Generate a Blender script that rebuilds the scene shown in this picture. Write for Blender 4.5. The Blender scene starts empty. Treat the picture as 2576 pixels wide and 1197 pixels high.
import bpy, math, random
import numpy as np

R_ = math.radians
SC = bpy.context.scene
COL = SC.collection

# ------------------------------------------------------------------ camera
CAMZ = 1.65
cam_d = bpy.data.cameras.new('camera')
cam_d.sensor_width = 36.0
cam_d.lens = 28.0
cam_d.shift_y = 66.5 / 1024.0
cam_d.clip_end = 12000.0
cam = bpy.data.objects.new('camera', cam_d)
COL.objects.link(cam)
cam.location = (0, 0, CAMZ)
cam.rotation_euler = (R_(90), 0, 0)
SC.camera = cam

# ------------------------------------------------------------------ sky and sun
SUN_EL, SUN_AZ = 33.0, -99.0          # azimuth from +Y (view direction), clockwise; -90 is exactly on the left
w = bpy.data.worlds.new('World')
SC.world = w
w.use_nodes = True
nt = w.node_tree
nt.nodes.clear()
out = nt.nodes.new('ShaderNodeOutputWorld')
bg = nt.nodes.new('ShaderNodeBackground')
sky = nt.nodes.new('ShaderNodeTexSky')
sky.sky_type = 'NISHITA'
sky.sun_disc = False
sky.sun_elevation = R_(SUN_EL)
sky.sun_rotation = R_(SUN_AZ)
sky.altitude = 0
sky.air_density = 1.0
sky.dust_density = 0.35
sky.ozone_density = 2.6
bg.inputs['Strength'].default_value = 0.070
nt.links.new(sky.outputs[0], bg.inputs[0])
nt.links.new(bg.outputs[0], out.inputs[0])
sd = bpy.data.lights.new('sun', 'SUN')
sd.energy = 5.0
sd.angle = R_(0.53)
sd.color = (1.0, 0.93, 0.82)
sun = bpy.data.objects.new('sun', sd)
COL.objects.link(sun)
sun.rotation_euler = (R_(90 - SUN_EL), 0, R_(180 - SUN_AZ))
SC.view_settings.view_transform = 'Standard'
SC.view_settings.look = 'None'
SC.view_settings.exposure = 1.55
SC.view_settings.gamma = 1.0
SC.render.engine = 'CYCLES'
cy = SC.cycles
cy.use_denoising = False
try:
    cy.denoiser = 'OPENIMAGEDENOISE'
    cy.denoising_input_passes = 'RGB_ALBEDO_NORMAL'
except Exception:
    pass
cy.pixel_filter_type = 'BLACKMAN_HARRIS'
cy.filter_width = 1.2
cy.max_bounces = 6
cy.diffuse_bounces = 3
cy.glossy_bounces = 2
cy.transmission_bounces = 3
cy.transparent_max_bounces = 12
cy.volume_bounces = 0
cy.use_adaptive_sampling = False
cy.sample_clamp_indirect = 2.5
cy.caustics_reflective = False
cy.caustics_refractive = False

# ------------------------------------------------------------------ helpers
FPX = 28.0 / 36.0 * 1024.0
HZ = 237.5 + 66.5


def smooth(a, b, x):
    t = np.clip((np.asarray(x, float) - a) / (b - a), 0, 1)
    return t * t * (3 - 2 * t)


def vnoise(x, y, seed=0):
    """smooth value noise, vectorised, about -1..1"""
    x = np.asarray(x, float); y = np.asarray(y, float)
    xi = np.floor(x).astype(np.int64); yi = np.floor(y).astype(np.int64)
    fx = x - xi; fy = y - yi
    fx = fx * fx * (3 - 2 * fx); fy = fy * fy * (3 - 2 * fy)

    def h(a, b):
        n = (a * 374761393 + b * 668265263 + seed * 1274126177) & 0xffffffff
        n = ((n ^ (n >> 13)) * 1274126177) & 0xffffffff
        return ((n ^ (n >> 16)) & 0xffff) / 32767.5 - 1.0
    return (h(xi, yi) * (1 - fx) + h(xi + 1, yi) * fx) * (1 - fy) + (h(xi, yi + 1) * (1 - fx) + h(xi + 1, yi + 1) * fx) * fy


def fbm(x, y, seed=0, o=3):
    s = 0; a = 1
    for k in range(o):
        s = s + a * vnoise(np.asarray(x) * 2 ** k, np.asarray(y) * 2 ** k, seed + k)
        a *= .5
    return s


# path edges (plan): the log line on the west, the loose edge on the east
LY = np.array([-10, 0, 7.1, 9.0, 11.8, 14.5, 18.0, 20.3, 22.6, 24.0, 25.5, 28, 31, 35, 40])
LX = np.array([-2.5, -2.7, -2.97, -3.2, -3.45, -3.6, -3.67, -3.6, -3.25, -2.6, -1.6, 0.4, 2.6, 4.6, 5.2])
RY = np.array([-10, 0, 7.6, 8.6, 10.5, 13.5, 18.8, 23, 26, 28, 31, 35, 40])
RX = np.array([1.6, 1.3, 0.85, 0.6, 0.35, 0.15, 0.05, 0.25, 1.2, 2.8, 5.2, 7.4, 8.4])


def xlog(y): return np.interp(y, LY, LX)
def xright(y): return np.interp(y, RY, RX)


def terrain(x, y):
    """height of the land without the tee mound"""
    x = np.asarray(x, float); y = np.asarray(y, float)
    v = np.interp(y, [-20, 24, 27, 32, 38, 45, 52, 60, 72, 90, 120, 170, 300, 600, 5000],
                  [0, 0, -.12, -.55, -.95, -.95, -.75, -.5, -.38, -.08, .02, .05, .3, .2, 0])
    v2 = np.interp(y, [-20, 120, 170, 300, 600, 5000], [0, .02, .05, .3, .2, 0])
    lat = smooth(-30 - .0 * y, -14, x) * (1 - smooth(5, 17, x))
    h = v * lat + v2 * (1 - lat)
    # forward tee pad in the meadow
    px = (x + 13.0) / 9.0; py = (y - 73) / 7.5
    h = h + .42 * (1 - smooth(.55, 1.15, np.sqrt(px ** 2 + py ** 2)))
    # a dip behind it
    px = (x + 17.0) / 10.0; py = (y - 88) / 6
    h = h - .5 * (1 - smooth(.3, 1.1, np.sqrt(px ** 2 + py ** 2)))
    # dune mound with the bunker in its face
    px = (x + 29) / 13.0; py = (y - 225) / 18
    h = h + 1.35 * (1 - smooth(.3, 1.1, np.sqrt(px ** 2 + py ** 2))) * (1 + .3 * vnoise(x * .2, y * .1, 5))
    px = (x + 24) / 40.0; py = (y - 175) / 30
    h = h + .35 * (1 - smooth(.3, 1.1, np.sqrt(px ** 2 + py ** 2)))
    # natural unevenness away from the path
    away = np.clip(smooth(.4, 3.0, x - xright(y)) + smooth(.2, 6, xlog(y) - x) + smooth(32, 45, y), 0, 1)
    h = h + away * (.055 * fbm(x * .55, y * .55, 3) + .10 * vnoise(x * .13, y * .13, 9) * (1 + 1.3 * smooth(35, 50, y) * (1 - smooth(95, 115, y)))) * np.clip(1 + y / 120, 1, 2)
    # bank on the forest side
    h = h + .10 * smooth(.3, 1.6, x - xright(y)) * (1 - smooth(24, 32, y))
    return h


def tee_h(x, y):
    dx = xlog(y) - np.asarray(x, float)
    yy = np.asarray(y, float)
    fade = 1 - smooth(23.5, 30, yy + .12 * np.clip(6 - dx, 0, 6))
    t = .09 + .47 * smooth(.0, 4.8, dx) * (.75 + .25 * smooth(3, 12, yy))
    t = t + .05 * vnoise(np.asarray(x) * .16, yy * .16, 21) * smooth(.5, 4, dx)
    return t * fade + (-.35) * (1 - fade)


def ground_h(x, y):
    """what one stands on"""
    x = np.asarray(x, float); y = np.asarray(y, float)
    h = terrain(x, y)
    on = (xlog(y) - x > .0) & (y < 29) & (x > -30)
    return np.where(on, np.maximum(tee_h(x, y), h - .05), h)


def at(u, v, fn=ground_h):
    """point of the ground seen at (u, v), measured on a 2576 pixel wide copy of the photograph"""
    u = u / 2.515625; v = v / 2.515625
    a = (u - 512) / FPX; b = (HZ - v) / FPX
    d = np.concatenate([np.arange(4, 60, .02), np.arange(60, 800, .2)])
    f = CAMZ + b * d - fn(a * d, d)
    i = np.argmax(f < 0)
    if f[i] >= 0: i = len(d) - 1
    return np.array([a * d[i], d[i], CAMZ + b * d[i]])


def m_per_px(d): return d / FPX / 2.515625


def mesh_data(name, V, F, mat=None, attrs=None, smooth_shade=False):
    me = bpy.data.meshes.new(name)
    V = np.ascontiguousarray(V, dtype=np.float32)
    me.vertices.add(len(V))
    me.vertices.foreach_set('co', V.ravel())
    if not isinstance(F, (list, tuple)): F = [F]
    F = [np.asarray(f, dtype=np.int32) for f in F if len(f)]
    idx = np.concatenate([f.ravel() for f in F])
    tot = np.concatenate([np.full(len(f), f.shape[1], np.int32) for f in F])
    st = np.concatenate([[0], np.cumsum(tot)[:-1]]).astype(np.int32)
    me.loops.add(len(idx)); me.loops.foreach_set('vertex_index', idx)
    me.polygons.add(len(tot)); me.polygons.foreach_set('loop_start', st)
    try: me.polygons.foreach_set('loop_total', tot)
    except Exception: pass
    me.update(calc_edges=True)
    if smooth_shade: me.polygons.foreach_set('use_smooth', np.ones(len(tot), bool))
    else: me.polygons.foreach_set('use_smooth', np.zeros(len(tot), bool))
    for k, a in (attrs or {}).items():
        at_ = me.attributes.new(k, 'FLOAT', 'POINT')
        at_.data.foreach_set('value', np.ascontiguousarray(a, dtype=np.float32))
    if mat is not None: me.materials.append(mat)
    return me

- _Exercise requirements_
Quote exactly the lines running from the start of the listing above through the line where "COL = SC.collection" is found, and output no other lines.

- _Written solution_
Generate a Blender script that rebuilds the scene shown in this picture. Write for Blender 4.5. The Blender scene starts empty. Treat the picture as 2576 pixels wide and 1197 pixels high.
import bpy, math, random
import numpy as np

R_ = math.radians
SC = bpy.context.scene
COL = SC.collection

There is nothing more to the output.